Scenes as source code
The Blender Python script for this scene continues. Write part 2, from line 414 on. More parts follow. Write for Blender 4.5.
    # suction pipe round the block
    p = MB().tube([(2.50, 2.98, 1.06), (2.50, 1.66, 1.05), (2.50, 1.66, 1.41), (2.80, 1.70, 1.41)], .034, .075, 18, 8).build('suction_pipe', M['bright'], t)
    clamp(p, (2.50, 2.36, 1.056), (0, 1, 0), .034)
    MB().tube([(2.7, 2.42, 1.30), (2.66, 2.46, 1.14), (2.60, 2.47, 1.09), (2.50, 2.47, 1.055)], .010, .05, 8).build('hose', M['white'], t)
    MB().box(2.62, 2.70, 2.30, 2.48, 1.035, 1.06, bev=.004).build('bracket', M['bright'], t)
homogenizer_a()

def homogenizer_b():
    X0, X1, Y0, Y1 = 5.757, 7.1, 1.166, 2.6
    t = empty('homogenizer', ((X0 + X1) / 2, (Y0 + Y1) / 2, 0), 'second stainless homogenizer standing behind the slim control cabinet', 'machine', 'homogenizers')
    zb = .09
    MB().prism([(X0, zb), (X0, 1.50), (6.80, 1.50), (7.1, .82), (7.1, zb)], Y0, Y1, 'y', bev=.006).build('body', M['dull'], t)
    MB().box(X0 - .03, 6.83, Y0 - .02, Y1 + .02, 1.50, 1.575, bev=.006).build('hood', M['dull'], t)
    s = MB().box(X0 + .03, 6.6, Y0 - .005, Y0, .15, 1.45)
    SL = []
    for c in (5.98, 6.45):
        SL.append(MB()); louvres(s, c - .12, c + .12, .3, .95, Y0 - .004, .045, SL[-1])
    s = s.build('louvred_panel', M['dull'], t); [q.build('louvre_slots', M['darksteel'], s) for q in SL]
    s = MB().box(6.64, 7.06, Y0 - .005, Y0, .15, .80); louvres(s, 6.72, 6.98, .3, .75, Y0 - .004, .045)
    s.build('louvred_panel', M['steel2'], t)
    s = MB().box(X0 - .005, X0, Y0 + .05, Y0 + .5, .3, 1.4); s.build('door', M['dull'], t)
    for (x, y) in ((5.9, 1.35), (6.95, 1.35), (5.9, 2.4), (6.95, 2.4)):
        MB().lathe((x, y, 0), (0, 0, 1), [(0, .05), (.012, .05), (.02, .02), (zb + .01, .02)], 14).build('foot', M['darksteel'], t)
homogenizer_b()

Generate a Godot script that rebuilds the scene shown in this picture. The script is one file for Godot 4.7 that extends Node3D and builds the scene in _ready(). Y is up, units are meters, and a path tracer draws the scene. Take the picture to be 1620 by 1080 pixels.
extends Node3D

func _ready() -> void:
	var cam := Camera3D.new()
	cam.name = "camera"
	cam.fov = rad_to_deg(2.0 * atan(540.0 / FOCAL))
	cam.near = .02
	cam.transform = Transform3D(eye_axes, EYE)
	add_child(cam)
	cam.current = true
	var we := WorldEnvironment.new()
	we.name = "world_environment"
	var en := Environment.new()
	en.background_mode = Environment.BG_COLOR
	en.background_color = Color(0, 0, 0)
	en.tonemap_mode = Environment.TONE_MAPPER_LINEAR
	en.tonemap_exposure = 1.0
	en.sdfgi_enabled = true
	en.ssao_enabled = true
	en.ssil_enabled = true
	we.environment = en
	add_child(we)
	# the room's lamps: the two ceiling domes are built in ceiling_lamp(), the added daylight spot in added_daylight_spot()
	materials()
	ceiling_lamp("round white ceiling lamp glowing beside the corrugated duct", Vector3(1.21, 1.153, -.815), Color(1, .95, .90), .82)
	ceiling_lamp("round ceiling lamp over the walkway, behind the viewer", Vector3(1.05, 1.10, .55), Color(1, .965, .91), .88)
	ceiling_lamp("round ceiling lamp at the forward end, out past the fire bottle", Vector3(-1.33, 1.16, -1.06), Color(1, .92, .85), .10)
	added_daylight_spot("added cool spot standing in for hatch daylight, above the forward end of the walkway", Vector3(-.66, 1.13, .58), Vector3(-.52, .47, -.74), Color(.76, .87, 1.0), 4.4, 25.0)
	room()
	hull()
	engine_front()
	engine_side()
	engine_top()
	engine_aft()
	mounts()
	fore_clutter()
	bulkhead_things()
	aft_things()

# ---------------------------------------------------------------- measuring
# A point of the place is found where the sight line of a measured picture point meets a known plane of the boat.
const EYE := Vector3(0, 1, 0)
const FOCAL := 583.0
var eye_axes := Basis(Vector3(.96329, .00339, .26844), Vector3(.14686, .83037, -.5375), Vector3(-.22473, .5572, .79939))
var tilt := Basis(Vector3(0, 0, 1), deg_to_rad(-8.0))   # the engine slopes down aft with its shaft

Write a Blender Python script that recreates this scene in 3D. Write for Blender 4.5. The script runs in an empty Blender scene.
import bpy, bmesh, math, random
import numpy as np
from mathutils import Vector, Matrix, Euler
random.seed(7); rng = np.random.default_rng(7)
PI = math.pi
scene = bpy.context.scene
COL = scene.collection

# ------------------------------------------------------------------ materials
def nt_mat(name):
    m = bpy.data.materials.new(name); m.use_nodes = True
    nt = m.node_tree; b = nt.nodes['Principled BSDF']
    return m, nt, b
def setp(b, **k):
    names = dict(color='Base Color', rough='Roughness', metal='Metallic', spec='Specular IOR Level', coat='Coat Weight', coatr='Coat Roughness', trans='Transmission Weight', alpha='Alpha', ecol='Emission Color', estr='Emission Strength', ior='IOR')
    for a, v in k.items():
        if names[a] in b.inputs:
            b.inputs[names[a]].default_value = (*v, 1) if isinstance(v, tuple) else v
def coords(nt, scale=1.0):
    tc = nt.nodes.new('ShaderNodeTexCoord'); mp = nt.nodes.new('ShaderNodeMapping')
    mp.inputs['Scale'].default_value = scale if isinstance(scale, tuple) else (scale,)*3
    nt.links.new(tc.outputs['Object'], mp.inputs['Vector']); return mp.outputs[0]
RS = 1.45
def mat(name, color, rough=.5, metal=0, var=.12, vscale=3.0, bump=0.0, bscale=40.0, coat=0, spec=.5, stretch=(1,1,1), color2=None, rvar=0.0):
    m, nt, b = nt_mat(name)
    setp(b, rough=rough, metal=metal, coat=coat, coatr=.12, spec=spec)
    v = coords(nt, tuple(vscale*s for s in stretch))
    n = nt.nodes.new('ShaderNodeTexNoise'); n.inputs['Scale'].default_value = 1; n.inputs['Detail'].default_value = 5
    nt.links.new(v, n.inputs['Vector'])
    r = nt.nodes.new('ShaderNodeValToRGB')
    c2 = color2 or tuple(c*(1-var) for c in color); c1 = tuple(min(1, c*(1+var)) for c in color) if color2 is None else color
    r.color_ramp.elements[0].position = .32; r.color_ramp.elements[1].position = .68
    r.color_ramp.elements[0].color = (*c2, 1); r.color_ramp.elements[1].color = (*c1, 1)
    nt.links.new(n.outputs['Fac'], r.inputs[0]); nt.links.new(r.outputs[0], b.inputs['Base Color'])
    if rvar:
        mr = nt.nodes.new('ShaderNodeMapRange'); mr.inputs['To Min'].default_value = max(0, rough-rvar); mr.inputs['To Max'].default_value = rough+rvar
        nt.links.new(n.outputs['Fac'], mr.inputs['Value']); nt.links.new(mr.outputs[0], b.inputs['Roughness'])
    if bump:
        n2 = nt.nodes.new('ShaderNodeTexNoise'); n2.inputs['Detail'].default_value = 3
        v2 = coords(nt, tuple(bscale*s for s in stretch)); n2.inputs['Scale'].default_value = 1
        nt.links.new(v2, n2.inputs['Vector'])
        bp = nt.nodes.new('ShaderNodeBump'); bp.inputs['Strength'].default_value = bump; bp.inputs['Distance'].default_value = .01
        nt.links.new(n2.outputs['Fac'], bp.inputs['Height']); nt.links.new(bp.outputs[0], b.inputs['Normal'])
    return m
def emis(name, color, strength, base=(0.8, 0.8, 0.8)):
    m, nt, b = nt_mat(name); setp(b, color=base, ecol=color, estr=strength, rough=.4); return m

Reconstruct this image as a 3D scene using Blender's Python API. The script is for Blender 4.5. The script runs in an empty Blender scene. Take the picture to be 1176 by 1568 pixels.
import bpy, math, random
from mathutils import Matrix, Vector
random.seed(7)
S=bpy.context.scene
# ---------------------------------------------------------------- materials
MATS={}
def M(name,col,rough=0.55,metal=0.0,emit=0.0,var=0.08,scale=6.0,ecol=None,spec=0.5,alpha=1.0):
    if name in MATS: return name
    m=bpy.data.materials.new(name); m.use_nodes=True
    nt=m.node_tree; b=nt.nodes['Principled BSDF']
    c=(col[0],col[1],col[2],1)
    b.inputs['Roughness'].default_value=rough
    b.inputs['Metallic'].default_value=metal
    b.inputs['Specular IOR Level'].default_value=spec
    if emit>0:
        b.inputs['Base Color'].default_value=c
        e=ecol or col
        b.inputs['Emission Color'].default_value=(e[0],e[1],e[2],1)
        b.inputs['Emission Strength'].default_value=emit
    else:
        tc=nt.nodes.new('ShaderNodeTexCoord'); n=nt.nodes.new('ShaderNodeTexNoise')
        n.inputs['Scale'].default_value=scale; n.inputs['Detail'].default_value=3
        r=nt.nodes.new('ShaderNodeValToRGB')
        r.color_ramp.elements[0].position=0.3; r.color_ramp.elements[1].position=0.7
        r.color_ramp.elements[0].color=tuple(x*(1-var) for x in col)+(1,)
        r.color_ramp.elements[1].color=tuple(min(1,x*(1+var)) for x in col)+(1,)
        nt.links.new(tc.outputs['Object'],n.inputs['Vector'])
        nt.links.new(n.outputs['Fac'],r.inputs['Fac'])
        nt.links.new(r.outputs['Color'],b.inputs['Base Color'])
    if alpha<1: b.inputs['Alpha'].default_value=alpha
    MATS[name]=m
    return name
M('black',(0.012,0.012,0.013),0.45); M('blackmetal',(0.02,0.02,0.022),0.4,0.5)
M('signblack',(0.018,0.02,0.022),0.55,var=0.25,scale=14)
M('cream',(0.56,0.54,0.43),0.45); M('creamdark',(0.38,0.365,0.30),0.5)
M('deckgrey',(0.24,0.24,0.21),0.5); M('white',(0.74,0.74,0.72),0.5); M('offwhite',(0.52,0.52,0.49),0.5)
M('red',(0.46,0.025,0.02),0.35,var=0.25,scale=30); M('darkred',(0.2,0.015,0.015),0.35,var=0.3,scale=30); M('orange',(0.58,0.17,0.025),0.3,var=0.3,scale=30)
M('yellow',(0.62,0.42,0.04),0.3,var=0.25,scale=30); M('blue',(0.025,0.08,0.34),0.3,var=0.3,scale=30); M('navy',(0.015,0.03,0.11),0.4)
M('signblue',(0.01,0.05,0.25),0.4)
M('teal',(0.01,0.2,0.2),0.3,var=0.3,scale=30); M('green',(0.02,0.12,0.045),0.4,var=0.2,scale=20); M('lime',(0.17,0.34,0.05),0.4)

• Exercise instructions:
Copy the records above exactly, from the first line through the line containing "homogenizer_a()", and include nothing else.

• Answer:
The Blender Python script for this scene continues. Write part 2, from line 414 on. More parts follow. Write for Blender 4.5.
    # suction pipe round the block
    p = MB().tube([(2.50, 2.98, 1.06), (2.50, 1.66, 1.05), (2.50, 1.66, 1.41), (2.80, 1.70, 1.41)], .034, .075, 18, 8).build('suction_pipe', M['bright'], t)
    clamp(p, (2.50, 2.36, 1.056), (0, 1, 0), .034)
    MB().tube([(2.7, 2.42, 1.30), (2.66, 2.46, 1.14), (2.60, 2.47, 1.09), (2.50, 2.47, 1.055)], .010, .05, 8).build('hose', M['white'], t)
    MB().box(2.62, 2.70, 2.30, 2.48, 1.035, 1.06, bev=.004).build('bracket', M['bright'], t)
homogenizer_a()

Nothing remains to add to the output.